O aparente absurdo da implicação material

O conceito de implicação lógica (implicação material), embora seja simplório a princípio, provoca incompreensões quando visualizado sob a forma de certos expedientes lógicos, como a tabela-verdade. Nestas ocasiões, ele se torna a fonte de alguns paradoxos aparentes, que parecem injustificá-lo completamente em face da realidade como tal e do mediano bom-senso, de modo que se faz necessário bem compreendê-lo para melhor distingui-lo.
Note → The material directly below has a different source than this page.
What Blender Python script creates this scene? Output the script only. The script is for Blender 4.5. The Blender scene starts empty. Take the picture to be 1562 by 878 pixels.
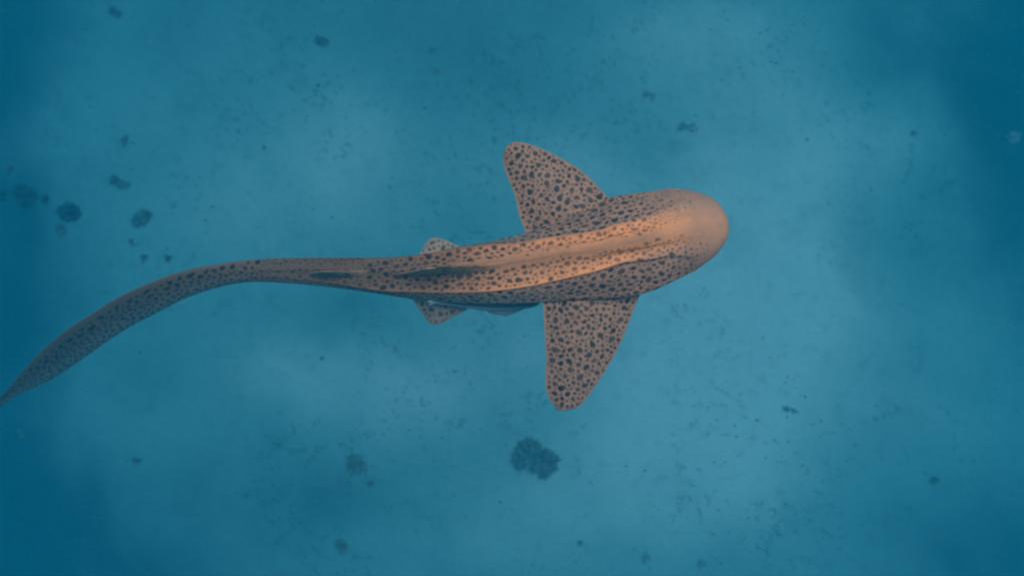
import bpy, math, random
import numpy as np

# ------------------------------------------------------------------ camera, light, exposure
SC = bpy.context.scene
COL = SC.collection
CAM_Z, LENS, PW, PH = 7.0, 24.0, 1562.0, 878.0
cam_d = bpy.data.cameras.new('camera')
cam_d.lens = LENS
cam_d.sensor_width = 36.0
cam_d.clip_end = 400.0
cam_d.clip_start = 0.02
cam = bpy.data.objects.new('camera', cam_d)
cam.location = (0, 0, CAM_Z)
COL.objects.link(cam)
SC.camera = cam
cam_d.dof.use_dof = True
cam_d.dof.focus_distance = 1.93
cam_d.dof.aperture_fstop = 2.6

SUN_EL, SUN_AZ = math.radians(68), math.radians(35)      # azimuth clockwise from +Y
world = bpy.data.worlds.new('World')
SC.world = world
world.use_nodes = True
wn = world.node_tree.nodes
wn.clear()
w_out = wn.new('ShaderNodeOutputWorld')
w_bg = wn.new('ShaderNodeBackground')
w_sky = wn.new('ShaderNodeTexSky')
w_sky.sky_type = 'NISHITA'
w_sky.sun_disc = False
w_sky.sun_elevation = SUN_EL
w_sky.sun_rotation = SUN_AZ
w_bg.inputs['Strength'].default_value = 0.10
world.node_tree.links.new(w_sky.outputs[0], w_bg.inputs[0])
world.node_tree.links.new(w_bg.outputs[0], w_out.inputs[0])

sun_d = bpy.data.lights.new('sun', 'SUN')
sun_d.energy = 3.2
sun_d.angle = math.radians(25)
sun_d.color = (1.0, 0.75, 0.66)
sun = bpy.data.objects.new('sun', sun_d)
sun.rotation_euler = (math.pi / 2 - SUN_EL, 0, -SUN_AZ + math.pi)
sun.rotation_euler = (-(math.pi / 2 - SUN_EL), 0, -SUN_AZ)
sun.location = (3, 4, 30)
COL.objects.link(sun)

SC.view_settings.view_transform = 'Standard'
SC.view_settings.look = 'None'
SC.view_settings.gamma = 1.0
SC.view_settings.use_curve_mapping = False
SC.view_settings.exposure = 0.46
SC.cycles.volume_bounces = 2
SC.cycles.max_bounces = 8
SC.cycles.pixel_filter_type = 'BLACKMAN_HARRIS'
SC.cycles.filter_width = 2.2

# ------------------------------------------------------------------ helpers
rng = np.random.default_rng(11)


def kz(z):
    """metres per photograph pixel on the level z"""
    return (CAM_Z - z) * 36.0 / LENS / PW


def at(px, py, z):
    k = kz(z)
    return np.stack(np.broadcast_arrays((px - 781.0) * k, (439.0 - py) * k, z), -1)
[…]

“Implicação lógica” significa uma única coisa: o seguimento necessário de uma proposição dita consequente a uma outra proposição dita antecedente. Sua forma lógica é, pois: “Se A, então B”. Disto decorre (por implicação, aliás) que esta relação inter-proposicional só não se verifica quando o antecedente é dado e o consequente a ele não se segue. Portanto, ele será válido nas ocasiões em que:



a) Ocorrer o antecedente e a ele seguir-se o consequente. Assim, para a implicação: “Se chove, eu fico em casa”, se ocorrem (ou seja, se recebem o valor “verdadeiro”) tanto a proposição “chove” quanto a proposição “eu fico em casa”, a condição está satisfeita. Esta é a hipótese mais clara, diretamente decorrente da definição. Ocorrem a condição e o condicionado.


b) Não ocorrer o antecedente e ocorrer o consequente: “não choveu, e eu fiquei em casa”. Neste caso, a não-ocorrência do antecedente não invalida o argumento, que preceitua não a necessidade de ocorrer o antecedente, mas a de seguir-se o consequente caso ele ocorra. Ou seja, a ocorrência isolada do consequente não viola a condição. A condição só pode ser violada se sua hipótese ocorrer, e sua prescrição não se verificar.
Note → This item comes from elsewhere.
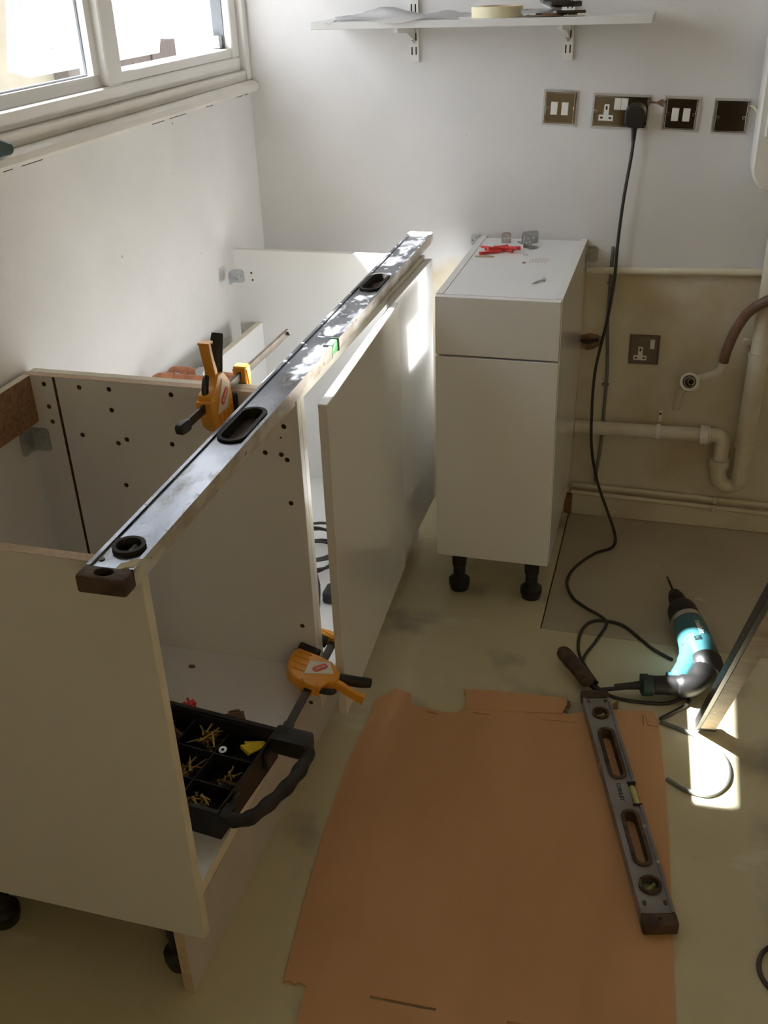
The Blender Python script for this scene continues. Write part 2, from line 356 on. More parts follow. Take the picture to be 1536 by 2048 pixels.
w = MB(); w.tube([(0.86, RY+0.041, 1.0), (0.86, RY+0.08, 1.0), (0.96, RY+0.08, 1.0)], 0.009, 8); struct('door_handle', w, 'chrome', None, dr1)
w = MB(); w.box(-0.15, RY-0.1, RZ, RX+0.1, 0.15, RZ+0.1); struct('ceiling', w, 'ceil', 'plain ceiling above the picture')
win2 = bpy.data.objects.new('fill_window', None); C.objects.link(win2); win2.location = (2.25, RY-0.05, FZ0); tag(win2, 'unseen window added behind the camera as fill light', None, None, 'structure')
for (a, b, c, d) in ((FX0, FX1, FZ0, FZ0+0.05), (FX0, FX1, FZ1-0.05, FZ1), (FX0, FX0+0.05, FZ0+0.0503, FZ1-0.0503), (FX1-0.05, FX1, FZ0+0.0503, FZ1-0.0503), (2.225, 2.275, FZ0+0.0503, FZ1-0.0503)):
    w = MB(); w.box(a, RY-0.08, c, b, RY-0.02, d, 0.002); mk('window_frame', w.mesh('window_frame', win2.location), 'upvc', win2)
w = MB(); w.box(FX0+0.02, RY-0.052, FZ0+0.02, FX1-0.02, RY-0.048, FZ1-0.02); mk('pane', w.mesh('pane', win2.location), 'tinted', win2)
# torn hole in the plaster, crack between two plates, painted-over wire
w = MB()
pts = [(0.930, 0.585), (0.948, 0.590), (0.97, 0.585), (0.99, 0.593), (1.012, 0.590), (1.024, 0.583), (1.030, 0.572), (1.02, 0.556), (1.005, 0.545), (0.985, 0.541), (0.96, 0.548), (0.935, 0.552), (0.925, 0.568)]
w.prism(pts, 'y', -0.003, 0.001); struct('torn_plaster', w, 'torn', 'brown torn patch in the plaster', wall_back)
w = MB(); w.tube(catmull([(0.955, -0.006, 0.574), (0.985, -0.010, 0.569), (1.018, -0.007, 0.577)], 5), [0.004]*4+[0.0065]*4+[0.005]*3, 8)
struct('pipe_stub', w, 'dark', None, wall_back)
w = MB(); w.prism([(1.104, 1.219), (1.12, 1.217), (1.132, 1.224), (1.138, 1.222), (1.138, 1.204), (1.130, 1.208), (1.120, 1.213), (1.104, 1.214)], 'y', -0.0012, 0.001)
struct('plaster_crack', w, 'torn', None, wall_back)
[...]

c) Não ocorrer nem o antecedente nem o consequente: “não choveu e eu não fiquei em casa”. Não ocorrem nem a condição, nem o condicionado, mas a condição continua vigente, já que não ocorreu a sua hipótese, razão pela qual não há violação da condição.


A rigor, somente no primeiro caso, tem-se, de fato, uma implicação verdadeira, uma conclusão verdadeira a partir de uma relação de implicação válida. Nos outros dois exemplos, tem-se uma ausência de implicação, a qual não é nem verdadeira, nem falsa.



Veja-se, portanto, que não há implicação quanto o antecedente não é dado, isto é, quando ele recebe valor de verdade “falso”. Por conseguinte, só haverá implicação (verdadeira ou falsa), quando ele for dado, e a ele se seguir ou não o consequente.



É justamente em razão do acima dito que o antecedente falso implica qualquer enunciado: no fim das contas, a implicação real decorrerá tranquilamente de uma versão traduzida do argumento, com valor de verdade “verdade”. Assim, se traduzirmos a implicação “se chove eu fico em casa” para a forma equivalente “se não chove, eu fico ou não fico em casa”, verifica-se que o antecedente negativo satisfará sempre a condição, independentemente do valor de verdade do consequente (já que o consequente é disjuntivo).



Este exemplo, no entanto, torna-se estranho diante de implicações não triviais, como no caso: “se o sol é feito de água, então eu não sou o presidente”, cuja versão traduzida é “se o sol não é feito de água, eu sou ou não sou o presidente”. A estranheza, no entanto, logo se esvai quando se atenta que não é da proposição “o sol é feito de água” que decorrerá a consequencia, mas da falsidade da proposição. Um antecedente negativo verdadeiro é versão traduzida de um antecedente positivo falso; é desta falsidade que decorrerá a verdade de qualquer consequente.



O mesmo se aplica ao consequente verdadeiro: ele é implicável de qualquer antecedente não pelo teor do seu enunciado, mas pelo seu valor de verdade; afinal, tanto na versão original quando na versão traduzida de uma implicação, ele aparece como consequente.